*Problem description:*
Carry none of the pictures over; set down the material below exactly.

*Material for this task:*
▬▬▬▬▬▬▬▬▬▬

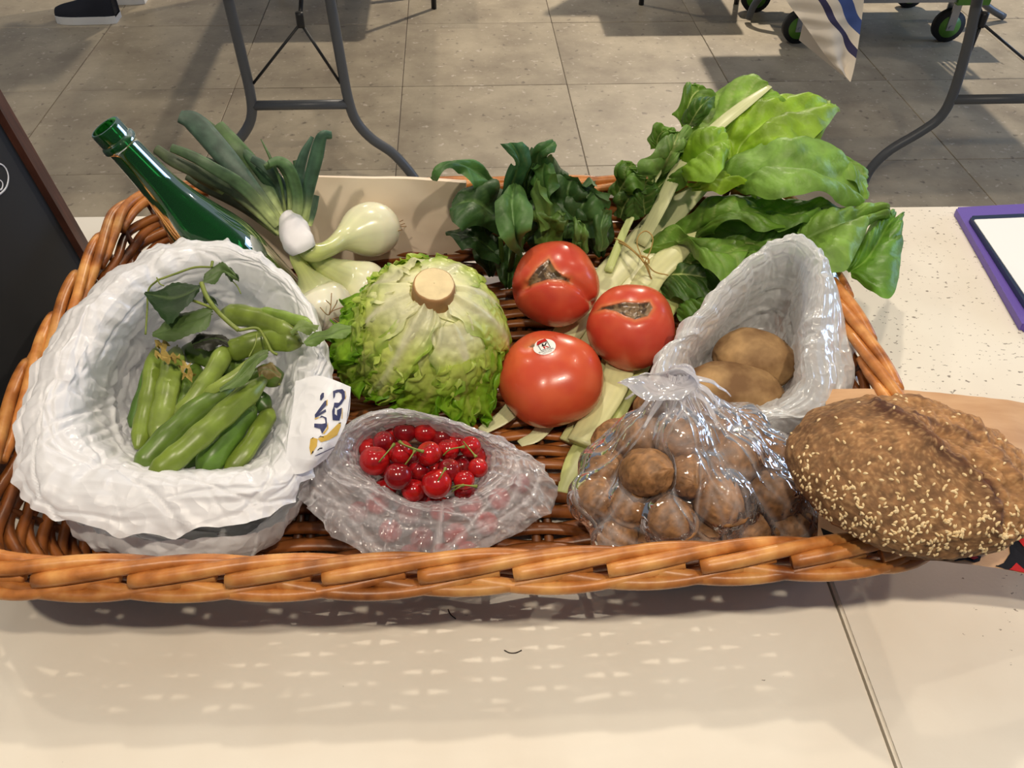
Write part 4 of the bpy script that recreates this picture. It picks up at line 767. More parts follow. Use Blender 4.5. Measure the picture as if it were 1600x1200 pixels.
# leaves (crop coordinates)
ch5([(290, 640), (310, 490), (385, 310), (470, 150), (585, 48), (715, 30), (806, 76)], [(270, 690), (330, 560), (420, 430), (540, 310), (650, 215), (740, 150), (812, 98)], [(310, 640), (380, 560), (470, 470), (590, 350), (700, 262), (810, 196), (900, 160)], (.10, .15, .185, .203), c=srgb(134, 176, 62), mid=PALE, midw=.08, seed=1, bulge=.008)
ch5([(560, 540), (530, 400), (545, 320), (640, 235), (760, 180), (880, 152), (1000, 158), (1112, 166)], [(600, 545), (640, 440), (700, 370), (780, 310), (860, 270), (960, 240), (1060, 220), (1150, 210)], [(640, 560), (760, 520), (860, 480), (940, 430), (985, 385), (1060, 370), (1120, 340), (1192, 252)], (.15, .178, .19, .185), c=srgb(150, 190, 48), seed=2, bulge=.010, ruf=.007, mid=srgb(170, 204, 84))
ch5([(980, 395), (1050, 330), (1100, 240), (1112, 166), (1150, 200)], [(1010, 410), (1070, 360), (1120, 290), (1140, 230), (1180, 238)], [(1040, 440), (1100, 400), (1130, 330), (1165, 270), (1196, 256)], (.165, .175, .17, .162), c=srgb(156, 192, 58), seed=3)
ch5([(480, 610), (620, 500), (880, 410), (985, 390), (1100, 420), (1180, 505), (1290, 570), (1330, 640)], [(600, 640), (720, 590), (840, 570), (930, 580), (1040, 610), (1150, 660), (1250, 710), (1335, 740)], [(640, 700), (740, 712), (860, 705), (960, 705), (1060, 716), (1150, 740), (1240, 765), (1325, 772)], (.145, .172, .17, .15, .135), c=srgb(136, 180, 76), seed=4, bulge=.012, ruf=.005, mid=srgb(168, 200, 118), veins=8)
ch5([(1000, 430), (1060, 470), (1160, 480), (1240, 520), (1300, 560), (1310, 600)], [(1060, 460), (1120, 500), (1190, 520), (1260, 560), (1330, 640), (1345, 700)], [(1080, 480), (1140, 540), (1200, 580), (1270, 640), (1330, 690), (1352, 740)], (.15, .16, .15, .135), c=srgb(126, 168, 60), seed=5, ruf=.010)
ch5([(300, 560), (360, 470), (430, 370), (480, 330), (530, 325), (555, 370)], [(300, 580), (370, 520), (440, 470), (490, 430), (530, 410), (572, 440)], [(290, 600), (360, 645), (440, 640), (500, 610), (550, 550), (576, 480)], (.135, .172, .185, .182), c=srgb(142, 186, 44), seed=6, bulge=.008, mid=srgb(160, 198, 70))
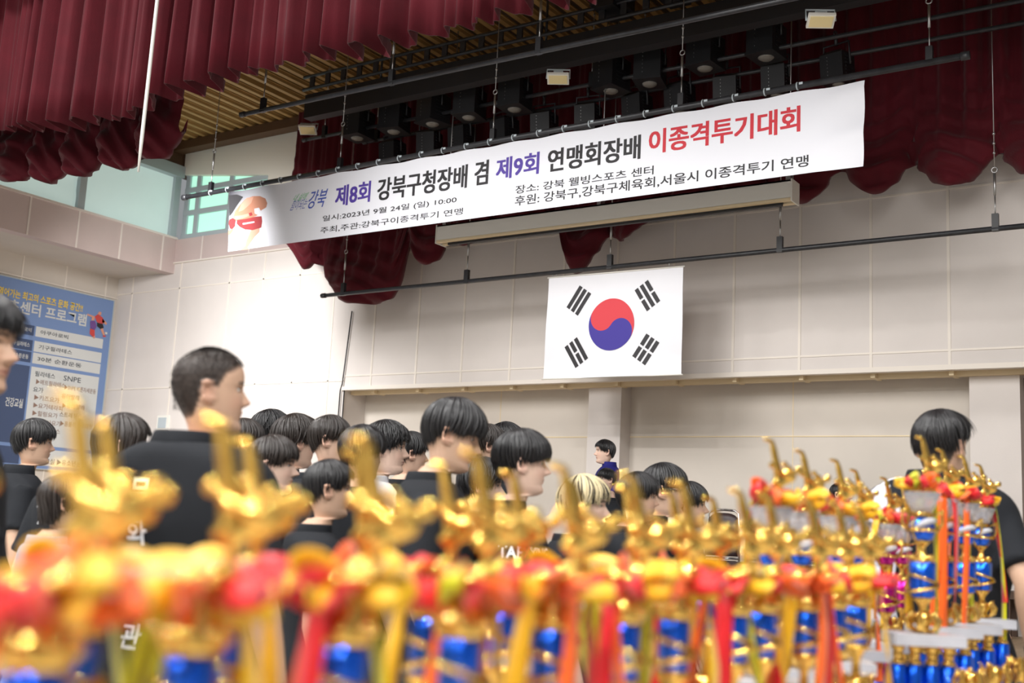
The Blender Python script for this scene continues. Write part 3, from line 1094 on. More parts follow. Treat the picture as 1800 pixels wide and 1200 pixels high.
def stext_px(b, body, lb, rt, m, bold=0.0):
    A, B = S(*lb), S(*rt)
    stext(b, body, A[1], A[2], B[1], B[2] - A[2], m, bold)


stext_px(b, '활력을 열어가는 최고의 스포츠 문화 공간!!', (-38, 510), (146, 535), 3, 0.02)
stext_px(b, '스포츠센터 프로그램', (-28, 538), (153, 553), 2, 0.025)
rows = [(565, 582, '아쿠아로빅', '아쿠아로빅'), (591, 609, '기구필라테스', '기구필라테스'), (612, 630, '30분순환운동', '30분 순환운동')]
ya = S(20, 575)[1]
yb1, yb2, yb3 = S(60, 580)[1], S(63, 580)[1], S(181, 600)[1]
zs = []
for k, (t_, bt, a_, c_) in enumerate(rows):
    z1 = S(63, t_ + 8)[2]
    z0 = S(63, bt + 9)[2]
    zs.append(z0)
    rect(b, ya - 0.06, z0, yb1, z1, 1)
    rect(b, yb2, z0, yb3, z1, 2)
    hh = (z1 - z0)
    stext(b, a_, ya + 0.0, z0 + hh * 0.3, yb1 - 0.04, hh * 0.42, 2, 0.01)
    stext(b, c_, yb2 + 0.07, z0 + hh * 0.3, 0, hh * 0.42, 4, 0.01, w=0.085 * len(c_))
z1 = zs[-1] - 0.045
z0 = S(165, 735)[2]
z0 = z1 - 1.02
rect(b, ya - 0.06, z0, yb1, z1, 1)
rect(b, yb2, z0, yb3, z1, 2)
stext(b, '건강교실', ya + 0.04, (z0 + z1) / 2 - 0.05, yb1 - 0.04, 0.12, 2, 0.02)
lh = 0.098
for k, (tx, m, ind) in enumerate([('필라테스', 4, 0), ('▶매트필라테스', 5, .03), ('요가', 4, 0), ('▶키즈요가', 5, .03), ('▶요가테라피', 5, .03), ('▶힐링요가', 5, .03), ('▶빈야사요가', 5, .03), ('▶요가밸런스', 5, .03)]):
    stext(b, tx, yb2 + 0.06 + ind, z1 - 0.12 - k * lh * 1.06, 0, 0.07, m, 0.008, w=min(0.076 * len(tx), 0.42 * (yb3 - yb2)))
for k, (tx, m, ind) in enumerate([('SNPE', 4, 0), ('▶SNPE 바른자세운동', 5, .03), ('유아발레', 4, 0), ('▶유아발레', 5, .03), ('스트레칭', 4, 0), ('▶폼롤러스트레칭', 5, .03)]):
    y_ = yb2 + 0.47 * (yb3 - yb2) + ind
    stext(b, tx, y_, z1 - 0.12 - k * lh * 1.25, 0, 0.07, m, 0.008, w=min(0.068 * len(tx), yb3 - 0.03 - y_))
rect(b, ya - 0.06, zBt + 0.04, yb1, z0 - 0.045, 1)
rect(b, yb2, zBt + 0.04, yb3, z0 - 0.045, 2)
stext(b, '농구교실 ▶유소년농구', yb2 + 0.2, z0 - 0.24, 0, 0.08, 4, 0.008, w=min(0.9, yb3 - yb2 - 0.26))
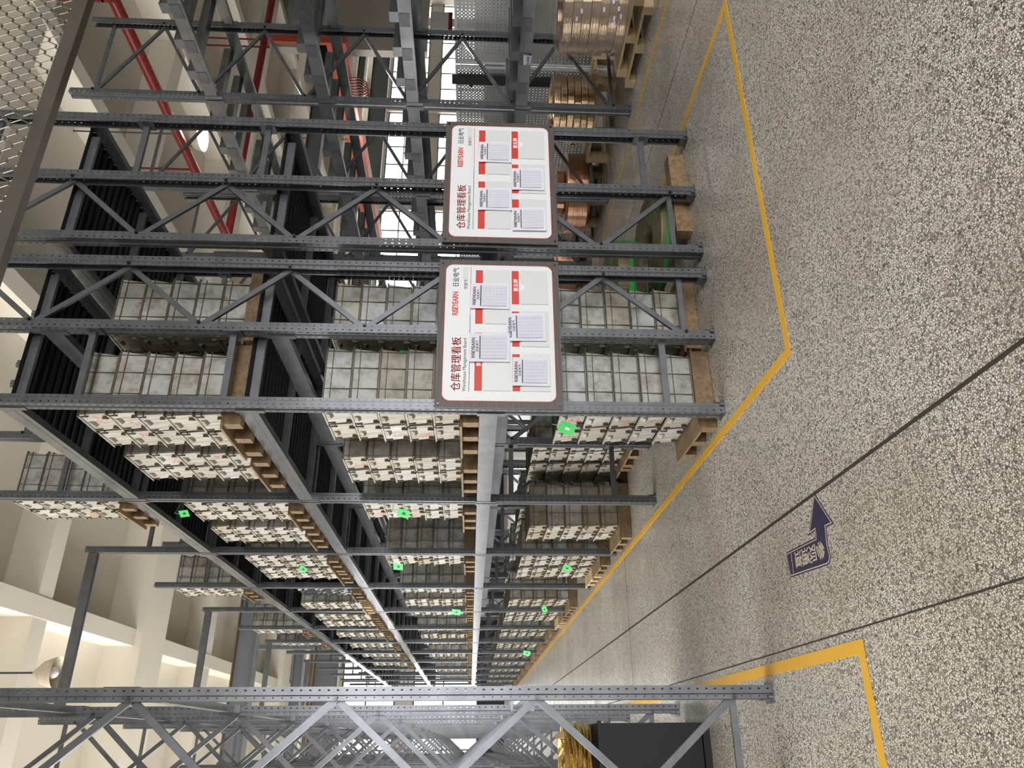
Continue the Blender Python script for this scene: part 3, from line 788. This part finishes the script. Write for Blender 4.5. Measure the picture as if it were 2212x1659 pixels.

▬▬▬▬▬▬▬▬▬▬

*Result for this task:*
Write part 4 of the bpy script that recreates this picture. It picks up at line 767. More parts follow. Use Blender 4.5. Measure the picture as if it were 1600x1200 pixels.
# leaves (crop coordinates)
ch5([(290, 640), (310, 490), (385, 310), (470, 150), (585, 48), (715, 30), (806, 76)], [(270, 690), (330, 560), (420, 430), (540, 310), (650, 215), (740, 150), (812, 98)], [(310, 640), (380, 560), (470, 470), (590, 350), (700, 262), (810, 196), (900, 160)], (.10, .15, .185, .203), c=srgb(134, 176, 62), mid=PALE, midw=.08, seed=1, bulge=.008)
ch5([(560, 540), (530, 400), (545, 320), (640, 235), (760, 180), (880, 152), (1000, 158), (1112, 166)], [(600, 545), (640, 440), (700, 370), (780, 310), (860, 270), (960, 240), (1060, 220), (1150, 210)], [(640, 560), (760, 520), (860, 480), (940, 430), (985, 385), (1060, 370), (1120, 340), (1192, 252)], (.15, .178, .19, .185), c=srgb(150, 190, 48), seed=2, bulge=.010, ruf=.007, mid=srgb(170, 204, 84))
ch5([(980, 395), (1050, 330), (1100, 240), (1112, 166), (1150, 200)], [(1010, 410), (1070, 360), (1120, 290), (1140, 230), (1180, 238)], [(1040, 440), (1100, 400), (1130, 330), (1165, 270), (1196, 256)], (.165, .175, .17, .162), c=srgb(156, 192, 58), seed=3)
ch5([(480, 610), (620, 500), (880, 410), (985, 390), (1100, 420), (1180, 505), (1290, 570), (1330, 640)], [(600, 640), (720, 590), (840, 570), (930, 580), (1040, 610), (1150, 660), (1250, 710), (1335, 740)], [(640, 700), (740, 712), (860, 705), (960, 705), (1060, 716), (1150, 740), (1240, 765), (1325, 772)], (.145, .172, .17, .15, .135), c=srgb(136, 180, 76), seed=4, bulge=.012, ruf=.005, mid=srgb(168, 200, 118), veins=8)
ch5([(1000, 430), (1060, 470), (1160, 480), (1240, 520), (1300, 560), (1310, 600)], [(1060, 460), (1120, 500), (1190, 520), (1260, 560), (1330, 640), (1345, 700)], [(1080, 480), (1140, 540), (1200, 580), (1270, 640), (1330, 690), (1352, 740)], (.15, .16, .15, .135), c=srgb(126, 168, 60), seed=5, ruf=.010)
ch5([(300, 560), (360, 470), (430, 370), (480, 330), (530, 325), (555, 370)], [(300, 580), (370, 520), (440, 470), (490, 430), (530, 410), (572, 440)], [(290, 600), (360, 645), (440, 640), (500, 610), (550, 550), (576, 480)], (.135, .172, .185, .182), c=srgb(142, 186, 44), seed=6, bulge=.008, mid=srgb(160, 198, 70))
The Blender Python script for this scene continues. Write part 3, from line 1094 on. More parts follow. Treat the picture as 1800 pixels wide and 1200 pixels high.
def stext_px(b, body, lb, rt, m, bold=0.0):
    A, B = S(*lb), S(*rt)
    stext(b, body, A[1], A[2], B[1], B[2] - A[2], m, bold)


stext_px(b, '활력을 열어가는 최고의 스포츠 문화 공간!!', (-38, 510), (146, 535), 3, 0.02)
stext_px(b, '스포츠센터 프로그램', (-28, 538), (153, 553), 2, 0.025)
rows = [(565, 582, '아쿠아로빅', '아쿠아로빅'), (591, 609, '기구필라테스', '기구필라테스'), (612, 630, '30분순환운동', '30분 순환운동')]
ya = S(20, 575)[1]
yb1, yb2, yb3 = S(60, 580)[1], S(63, 580)[1], S(181, 600)[1]
zs = []
for k, (t_, bt, a_, c_) in enumerate(rows):
    z1 = S(63, t_ + 8)[2]
    z0 = S(63, bt + 9)[2]
    zs.append(z0)
    rect(b, ya - 0.06, z0, yb1, z1, 1)
    rect(b, yb2, z0, yb3, z1, 2)
    hh = (z1 - z0)
    stext(b, a_, ya + 0.0, z0 + hh * 0.3, yb1 - 0.04, hh * 0.42, 2, 0.01)
    stext(b, c_, yb2 + 0.07, z0 + hh * 0.3, 0, hh * 0.42, 4, 0.01, w=0.085 * len(c_))
z1 = zs[-1] - 0.045
z0 = S(165, 735)[2]
z0 = z1 - 1.02
rect(b, ya - 0.06, z0, yb1, z1, 1)
rect(b, yb2, z0, yb3, z1, 2)
stext(b, '건강교실', ya + 0.04, (z0 + z1) / 2 - 0.05, yb1 - 0.04, 0.12, 2, 0.02)
lh = 0.098
for k, (tx, m, ind) in enumerate([('필라테스', 4, 0), ('▶매트필라테스', 5, .03), ('요가', 4, 0), ('▶키즈요가', 5, .03), ('▶요가테라피', 5, .03), ('▶힐링요가', 5, .03), ('▶빈야사요가', 5, .03), ('▶요가밸런스', 5, .03)]):
    stext(b, tx, yb2 + 0.06 + ind, z1 - 0.12 - k * lh * 1.06, 0, 0.07, m, 0.008, w=min(0.076 * len(tx), 0.42 * (yb3 - yb2)))
for k, (tx, m, ind) in enumerate([('SNPE', 4, 0), ('▶SNPE 바른자세운동', 5, .03), ('유아발레', 4, 0), ('▶유아발레', 5, .03), ('스트레칭', 4, 0), ('▶폼롤러스트레칭', 5, .03)]):
    y_ = yb2 + 0.47 * (yb3 - yb2) + ind
    stext(b, tx, y_, z1 - 0.12 - k * lh * 1.25, 0, 0.07, m, 0.008, w=min(0.068 * len(tx), yb3 - 0.03 - y_))
rect(b, ya - 0.06, zBt + 0.04, yb1, z0 - 0.045, 1)
rect(b, yb2, zBt + 0.04, yb3, z0 - 0.045, 2)
stext(b, '농구교실 ▶유소년농구', yb2 + 0.2, z0 - 0.24, 0, 0.08, 4, 0.008, w=min(0.9, yb3 - yb2 - 0.26))
Continue the Blender Python script for this scene: part 3, from line 788. This part finishes the script. Write for Blender 4.5. Measure the picture as if it were 2212x1659 pixels.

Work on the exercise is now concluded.